店内はほどほどに暖房が効いているようで寒くはなく、老若男女がガヤガヤとレジに並んでいた。
そこに吸い寄せられように僕も並んだ。2つある列の左側だ。

前方を見ると、僕の3つ前に並んでいたおばさんがオーダーをあれこれ変えたせいか、クルーのお姉さんのスマイルが少しずつ曇り出すのが分かった。
 
並ぶのって本当に面倒くさい。
 
しばらくして、僕の注文の番がきた。

「いらっしゃいませ、ご注文どうぞ!」
 
タダより高いものは存在しないのよ、と言わんばかりのスマイルを、何とか取り戻したのであろう女性クルーの少しカン高い声が僕の鼓膜に響いた。

僕は少し恥ずかしさを感じ、目を逸らしながら、
 
「チーズバーガーセット、飲み物はファンタで」

と少し震える声で答えた。すると、テンポよく

「ファンタはグレープでよろしいですか?」

とお決まりの確認の合いの手が入る。僕はそれに対して無言でコクリと頷いた。
こんな茶番な掛け合いは最近の安っぽいバラエティでもなかなか見られない。全部ファンタメロンのせいだ。
 
そんなこんなで僕はチーズバーガーセットを注文し、お金を支払って少し待った後、チーズバーガーセットを受け取った。
 
そして、背もたれのある2人用の席に座り、はやる気持ちを抑えつつチーズバーガーの包みを開包し、口に運ぼうとしたその時、
僕はチーズバーガーの本質に関わる重大な事実に気が付いてしまった。正直、自分の錯視を疑った。
 
僕の口に今運ばれんとするチーズバーガーにあのスライスチーズが入っていないのだ。それはチーズというオプションを欠いた、紛れもなくただの「ハンバーガー」であった。

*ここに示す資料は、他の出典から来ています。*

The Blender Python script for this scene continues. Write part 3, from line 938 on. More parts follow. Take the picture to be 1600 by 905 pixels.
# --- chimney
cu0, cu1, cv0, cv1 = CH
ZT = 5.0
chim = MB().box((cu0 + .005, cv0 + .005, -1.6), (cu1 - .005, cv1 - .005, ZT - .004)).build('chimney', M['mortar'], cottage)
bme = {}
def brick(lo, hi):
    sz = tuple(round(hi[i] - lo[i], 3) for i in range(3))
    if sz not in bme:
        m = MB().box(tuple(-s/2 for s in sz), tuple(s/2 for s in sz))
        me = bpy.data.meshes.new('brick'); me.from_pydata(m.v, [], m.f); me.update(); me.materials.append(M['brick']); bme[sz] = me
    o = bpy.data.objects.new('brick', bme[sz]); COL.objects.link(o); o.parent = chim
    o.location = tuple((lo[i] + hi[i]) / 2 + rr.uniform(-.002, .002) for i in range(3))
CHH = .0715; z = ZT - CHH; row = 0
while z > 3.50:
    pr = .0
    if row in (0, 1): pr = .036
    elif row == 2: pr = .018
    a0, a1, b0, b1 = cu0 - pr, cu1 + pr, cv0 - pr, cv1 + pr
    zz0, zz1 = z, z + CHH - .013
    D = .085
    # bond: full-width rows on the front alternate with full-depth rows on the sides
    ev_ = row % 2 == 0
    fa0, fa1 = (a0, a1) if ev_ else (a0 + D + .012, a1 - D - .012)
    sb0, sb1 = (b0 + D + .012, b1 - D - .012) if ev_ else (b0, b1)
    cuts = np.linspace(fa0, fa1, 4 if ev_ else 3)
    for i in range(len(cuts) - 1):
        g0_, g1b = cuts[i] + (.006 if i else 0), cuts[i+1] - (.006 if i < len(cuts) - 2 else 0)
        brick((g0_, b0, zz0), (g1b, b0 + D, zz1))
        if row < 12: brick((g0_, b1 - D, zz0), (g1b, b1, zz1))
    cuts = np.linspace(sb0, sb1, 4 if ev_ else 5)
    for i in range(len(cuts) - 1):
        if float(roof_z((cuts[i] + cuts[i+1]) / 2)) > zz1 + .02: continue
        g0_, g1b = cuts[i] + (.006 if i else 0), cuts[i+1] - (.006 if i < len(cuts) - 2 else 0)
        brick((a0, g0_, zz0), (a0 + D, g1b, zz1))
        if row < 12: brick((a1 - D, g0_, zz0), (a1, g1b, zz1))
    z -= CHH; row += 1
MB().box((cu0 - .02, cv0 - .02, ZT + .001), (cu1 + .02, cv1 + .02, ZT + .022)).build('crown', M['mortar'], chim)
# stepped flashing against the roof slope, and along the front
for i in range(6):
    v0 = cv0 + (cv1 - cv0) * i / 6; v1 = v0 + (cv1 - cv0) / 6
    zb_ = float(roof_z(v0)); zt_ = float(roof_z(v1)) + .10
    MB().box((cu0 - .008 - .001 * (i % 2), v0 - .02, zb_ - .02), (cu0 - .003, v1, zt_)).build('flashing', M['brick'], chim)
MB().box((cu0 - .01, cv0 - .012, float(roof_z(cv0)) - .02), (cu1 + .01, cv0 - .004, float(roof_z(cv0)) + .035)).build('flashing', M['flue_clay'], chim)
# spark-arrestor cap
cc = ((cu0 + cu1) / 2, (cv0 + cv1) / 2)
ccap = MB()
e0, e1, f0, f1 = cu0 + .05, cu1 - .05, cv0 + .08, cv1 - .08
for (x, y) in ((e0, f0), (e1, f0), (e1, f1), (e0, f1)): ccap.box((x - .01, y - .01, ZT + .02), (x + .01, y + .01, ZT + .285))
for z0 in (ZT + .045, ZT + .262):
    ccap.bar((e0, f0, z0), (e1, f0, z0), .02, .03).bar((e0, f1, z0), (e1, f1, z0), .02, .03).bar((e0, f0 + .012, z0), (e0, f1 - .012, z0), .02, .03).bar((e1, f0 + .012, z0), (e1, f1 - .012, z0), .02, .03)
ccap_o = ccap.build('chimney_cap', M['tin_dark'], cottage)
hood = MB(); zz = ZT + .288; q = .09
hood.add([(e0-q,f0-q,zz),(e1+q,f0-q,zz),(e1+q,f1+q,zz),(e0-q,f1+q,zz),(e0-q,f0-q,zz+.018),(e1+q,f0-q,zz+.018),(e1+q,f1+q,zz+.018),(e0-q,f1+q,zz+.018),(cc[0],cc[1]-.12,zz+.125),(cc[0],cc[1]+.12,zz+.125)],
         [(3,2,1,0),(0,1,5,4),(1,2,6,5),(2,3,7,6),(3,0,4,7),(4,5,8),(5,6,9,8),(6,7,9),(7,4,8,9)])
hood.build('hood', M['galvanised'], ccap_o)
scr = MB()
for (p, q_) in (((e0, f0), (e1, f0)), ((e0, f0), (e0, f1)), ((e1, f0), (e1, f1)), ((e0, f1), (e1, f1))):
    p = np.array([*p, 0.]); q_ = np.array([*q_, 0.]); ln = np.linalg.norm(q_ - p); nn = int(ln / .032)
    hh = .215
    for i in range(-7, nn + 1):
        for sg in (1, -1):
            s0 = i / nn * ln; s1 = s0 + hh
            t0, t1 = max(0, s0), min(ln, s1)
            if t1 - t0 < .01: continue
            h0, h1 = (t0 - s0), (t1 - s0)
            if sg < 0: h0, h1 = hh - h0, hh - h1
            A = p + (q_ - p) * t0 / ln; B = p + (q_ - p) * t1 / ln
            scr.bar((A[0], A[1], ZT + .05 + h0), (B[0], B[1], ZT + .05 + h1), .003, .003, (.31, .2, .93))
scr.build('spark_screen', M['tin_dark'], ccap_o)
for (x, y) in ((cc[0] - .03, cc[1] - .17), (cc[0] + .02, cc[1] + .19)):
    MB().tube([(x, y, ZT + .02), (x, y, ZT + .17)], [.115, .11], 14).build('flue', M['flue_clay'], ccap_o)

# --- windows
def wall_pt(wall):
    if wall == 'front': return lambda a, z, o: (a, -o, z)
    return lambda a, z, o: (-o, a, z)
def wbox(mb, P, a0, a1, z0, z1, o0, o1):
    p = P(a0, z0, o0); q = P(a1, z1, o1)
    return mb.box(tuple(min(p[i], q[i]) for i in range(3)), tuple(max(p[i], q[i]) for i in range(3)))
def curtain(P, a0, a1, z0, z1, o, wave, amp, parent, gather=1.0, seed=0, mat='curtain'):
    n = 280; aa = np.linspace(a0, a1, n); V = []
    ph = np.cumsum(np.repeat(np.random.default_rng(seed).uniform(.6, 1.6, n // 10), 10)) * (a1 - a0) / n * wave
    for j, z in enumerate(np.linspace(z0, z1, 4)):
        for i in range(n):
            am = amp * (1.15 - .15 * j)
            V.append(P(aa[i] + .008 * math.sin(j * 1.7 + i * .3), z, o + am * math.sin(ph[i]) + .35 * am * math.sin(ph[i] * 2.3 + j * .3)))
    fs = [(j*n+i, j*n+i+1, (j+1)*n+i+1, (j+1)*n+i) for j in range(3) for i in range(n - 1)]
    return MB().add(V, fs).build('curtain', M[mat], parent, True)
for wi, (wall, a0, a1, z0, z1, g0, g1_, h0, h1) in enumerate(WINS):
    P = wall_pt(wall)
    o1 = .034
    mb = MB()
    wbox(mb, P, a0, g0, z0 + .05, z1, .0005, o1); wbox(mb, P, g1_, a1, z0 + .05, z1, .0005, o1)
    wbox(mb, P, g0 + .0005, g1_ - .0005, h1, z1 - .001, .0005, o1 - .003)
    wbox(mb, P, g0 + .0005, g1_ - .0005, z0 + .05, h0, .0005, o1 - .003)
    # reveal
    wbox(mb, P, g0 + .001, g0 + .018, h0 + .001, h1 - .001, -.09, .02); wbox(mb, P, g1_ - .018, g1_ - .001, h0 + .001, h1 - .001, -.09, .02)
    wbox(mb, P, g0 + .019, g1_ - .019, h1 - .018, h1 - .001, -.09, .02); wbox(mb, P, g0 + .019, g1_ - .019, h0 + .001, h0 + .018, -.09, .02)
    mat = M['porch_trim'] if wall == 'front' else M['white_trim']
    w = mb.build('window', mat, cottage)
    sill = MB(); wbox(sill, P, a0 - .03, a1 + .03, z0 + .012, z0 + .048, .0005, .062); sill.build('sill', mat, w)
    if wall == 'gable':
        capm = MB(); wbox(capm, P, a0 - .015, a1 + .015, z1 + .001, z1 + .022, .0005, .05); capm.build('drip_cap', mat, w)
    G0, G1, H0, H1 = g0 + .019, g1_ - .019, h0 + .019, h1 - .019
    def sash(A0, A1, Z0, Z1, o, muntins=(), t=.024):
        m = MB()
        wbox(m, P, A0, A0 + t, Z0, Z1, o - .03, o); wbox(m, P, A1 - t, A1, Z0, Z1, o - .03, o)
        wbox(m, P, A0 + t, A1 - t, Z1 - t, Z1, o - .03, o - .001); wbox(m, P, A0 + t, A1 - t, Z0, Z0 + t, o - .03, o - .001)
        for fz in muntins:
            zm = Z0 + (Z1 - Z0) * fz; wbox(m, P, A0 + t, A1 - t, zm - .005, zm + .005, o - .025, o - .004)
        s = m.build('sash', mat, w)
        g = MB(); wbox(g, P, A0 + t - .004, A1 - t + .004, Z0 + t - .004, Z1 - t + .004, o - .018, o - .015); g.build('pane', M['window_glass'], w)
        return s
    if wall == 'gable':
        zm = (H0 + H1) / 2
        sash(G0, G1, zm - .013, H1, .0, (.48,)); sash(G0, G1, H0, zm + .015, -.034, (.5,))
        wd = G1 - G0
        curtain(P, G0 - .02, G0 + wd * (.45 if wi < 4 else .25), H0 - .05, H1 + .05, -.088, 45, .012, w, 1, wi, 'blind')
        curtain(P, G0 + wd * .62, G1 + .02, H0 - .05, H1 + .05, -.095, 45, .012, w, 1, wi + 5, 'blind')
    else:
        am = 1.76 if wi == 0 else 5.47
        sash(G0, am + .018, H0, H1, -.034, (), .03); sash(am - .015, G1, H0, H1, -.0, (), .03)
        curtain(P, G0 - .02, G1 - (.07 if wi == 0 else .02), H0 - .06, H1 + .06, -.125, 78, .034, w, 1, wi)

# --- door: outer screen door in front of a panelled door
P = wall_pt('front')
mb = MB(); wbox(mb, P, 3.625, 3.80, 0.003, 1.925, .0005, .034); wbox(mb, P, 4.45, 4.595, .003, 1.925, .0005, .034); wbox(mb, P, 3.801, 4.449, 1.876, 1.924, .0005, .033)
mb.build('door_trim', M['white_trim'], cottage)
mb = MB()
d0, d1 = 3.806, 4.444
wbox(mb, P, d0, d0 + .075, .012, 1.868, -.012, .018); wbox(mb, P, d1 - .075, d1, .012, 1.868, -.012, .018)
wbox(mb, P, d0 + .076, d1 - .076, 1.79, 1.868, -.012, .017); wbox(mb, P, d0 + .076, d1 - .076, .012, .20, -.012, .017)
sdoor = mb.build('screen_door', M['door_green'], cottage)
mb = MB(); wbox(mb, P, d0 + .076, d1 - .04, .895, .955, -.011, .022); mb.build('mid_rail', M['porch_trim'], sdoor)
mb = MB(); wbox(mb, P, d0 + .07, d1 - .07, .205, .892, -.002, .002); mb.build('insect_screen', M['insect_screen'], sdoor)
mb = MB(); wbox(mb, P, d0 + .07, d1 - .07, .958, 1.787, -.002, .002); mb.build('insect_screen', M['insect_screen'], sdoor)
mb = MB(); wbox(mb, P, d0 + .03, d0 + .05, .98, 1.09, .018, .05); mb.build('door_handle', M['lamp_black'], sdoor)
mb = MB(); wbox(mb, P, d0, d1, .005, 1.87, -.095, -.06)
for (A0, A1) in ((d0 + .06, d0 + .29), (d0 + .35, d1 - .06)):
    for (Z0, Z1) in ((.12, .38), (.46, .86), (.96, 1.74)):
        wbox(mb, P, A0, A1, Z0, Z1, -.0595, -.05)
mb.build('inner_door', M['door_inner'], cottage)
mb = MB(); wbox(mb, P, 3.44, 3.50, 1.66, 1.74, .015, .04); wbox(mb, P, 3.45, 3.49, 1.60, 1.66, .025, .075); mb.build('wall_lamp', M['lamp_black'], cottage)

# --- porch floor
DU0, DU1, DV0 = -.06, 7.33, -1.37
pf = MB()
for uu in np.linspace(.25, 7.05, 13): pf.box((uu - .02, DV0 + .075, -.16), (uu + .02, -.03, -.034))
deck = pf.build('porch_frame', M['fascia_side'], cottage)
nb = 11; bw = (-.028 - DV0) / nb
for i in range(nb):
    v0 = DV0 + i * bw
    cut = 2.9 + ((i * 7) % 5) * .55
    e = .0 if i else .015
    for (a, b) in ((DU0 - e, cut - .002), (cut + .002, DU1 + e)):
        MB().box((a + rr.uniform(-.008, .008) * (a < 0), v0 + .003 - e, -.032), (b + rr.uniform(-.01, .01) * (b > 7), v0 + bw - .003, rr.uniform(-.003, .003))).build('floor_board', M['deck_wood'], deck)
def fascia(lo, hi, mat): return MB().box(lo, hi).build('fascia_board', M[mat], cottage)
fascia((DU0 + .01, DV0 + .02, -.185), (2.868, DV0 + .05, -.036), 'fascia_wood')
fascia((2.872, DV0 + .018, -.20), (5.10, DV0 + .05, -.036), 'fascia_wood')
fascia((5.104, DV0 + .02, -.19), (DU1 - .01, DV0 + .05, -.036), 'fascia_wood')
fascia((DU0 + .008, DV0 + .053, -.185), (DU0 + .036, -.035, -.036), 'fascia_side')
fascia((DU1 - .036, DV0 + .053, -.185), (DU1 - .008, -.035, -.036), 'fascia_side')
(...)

「チーズバーガー」の包みに入った「ハンバーガー」。 

これはクルーが僕の哲学的素養を試しているのか?

「チーズバーガー」と言う記号を与えられながら、今、目の前で僕の認識している「ハンバーガー」。これは一体何モノなのか?

果たして、僕は記号と認識論的実在、どちらを信じればいいのだ?

いや、考えすぎだ、きっとクルーがスライスチーズを入れ忘れただけに違いない。
 
それにしても、このままクルーに交換を要求すると、何かチーズだけ先に食べておいて

「チーズ入ってないやんけ、どないしてくれまんのや姉ちゃんよ? わての童心もて遊んだ罪は重いんやでえええ」

みたいなチーズ泥棒クレーマーだと思われそうで気が引けるな。
ただ、こちらに落ち度はないわけで、換えてもらうしかないと心を決めた。

そして、どう見てもただの「ハンバーガー」にしか見えない、「チーズバーガー」を持って、僕は敢然とレジにいるクルーの元へ駆け寄った。